**SUPPLIED INFORMATION**
-- start --

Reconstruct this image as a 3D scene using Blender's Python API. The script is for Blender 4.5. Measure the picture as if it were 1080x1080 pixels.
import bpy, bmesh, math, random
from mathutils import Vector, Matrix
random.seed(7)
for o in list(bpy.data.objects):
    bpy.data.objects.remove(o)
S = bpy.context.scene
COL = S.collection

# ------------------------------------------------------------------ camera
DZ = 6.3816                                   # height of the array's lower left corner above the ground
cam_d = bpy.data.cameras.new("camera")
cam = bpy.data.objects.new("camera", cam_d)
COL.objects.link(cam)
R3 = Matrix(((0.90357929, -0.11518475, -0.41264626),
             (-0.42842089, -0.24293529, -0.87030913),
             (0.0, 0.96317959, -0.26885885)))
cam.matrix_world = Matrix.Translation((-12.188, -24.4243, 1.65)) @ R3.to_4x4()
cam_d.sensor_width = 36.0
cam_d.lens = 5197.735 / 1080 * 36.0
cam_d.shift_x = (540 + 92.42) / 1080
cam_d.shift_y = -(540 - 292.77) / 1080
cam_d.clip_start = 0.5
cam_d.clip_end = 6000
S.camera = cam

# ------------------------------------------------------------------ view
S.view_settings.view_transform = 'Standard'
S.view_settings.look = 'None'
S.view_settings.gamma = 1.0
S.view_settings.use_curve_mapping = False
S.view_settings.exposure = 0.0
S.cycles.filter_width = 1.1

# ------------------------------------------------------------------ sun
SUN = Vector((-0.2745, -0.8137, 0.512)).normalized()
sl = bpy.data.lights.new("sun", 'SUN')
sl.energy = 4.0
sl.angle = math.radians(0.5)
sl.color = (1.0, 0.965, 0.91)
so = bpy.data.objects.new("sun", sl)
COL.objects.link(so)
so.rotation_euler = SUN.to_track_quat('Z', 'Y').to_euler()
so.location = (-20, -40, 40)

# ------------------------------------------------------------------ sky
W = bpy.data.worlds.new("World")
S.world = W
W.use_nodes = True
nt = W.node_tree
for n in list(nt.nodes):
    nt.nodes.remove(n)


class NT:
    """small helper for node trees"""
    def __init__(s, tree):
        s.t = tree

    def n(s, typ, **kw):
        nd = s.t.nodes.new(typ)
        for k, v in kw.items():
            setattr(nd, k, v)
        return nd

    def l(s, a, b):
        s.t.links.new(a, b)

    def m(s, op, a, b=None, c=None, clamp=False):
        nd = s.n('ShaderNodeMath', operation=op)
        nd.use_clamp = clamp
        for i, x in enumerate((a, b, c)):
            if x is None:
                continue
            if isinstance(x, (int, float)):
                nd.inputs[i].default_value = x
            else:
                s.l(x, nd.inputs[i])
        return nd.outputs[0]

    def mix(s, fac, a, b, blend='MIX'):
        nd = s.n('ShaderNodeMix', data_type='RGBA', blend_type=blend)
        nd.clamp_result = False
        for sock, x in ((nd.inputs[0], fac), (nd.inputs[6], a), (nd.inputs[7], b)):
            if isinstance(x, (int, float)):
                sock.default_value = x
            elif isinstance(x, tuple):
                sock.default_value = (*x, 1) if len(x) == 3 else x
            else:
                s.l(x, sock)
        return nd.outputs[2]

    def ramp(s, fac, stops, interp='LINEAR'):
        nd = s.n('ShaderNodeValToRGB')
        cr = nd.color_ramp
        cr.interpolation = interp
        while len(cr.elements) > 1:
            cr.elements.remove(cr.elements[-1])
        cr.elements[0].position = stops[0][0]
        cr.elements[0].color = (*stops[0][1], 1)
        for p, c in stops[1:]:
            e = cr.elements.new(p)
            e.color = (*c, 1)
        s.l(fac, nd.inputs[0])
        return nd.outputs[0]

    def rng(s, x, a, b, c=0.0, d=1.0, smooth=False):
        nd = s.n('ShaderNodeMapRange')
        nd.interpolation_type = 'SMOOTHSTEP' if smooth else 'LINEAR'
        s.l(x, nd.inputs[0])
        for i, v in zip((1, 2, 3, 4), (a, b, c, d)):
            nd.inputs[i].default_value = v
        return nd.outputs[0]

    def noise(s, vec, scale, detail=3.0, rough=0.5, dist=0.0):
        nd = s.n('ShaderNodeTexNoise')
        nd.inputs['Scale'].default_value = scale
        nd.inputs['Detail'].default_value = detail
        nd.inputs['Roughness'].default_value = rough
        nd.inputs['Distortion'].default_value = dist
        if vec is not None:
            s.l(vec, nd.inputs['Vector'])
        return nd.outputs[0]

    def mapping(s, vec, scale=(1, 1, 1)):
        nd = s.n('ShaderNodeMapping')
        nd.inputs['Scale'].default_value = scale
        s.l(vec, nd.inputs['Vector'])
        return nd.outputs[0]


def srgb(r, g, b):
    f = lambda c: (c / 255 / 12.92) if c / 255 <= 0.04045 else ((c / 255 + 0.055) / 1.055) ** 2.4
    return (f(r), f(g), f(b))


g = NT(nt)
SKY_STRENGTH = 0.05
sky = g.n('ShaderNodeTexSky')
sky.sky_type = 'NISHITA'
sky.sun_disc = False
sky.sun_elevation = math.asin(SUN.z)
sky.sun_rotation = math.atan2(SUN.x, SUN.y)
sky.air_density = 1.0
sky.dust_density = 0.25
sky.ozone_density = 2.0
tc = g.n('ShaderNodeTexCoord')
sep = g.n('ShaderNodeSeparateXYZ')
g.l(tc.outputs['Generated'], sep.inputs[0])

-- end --

**OBJECTIVE**
Look above and repeat, character for character, the lines from the first one to the line with "COL = S.collection", counting both.

**WORKED ANSWER**
Reconstruct this image as a 3D scene using Blender's Python API. The script is for Blender 4.5. Measure the picture as if it were 1080x1080 pixels.
import bpy, bmesh, math, random
from mathutils import Vector, Matrix
random.seed(7)
for o in list(bpy.data.objects):
    bpy.data.objects.remove(o)
S = bpy.context.scene
COL = S.collection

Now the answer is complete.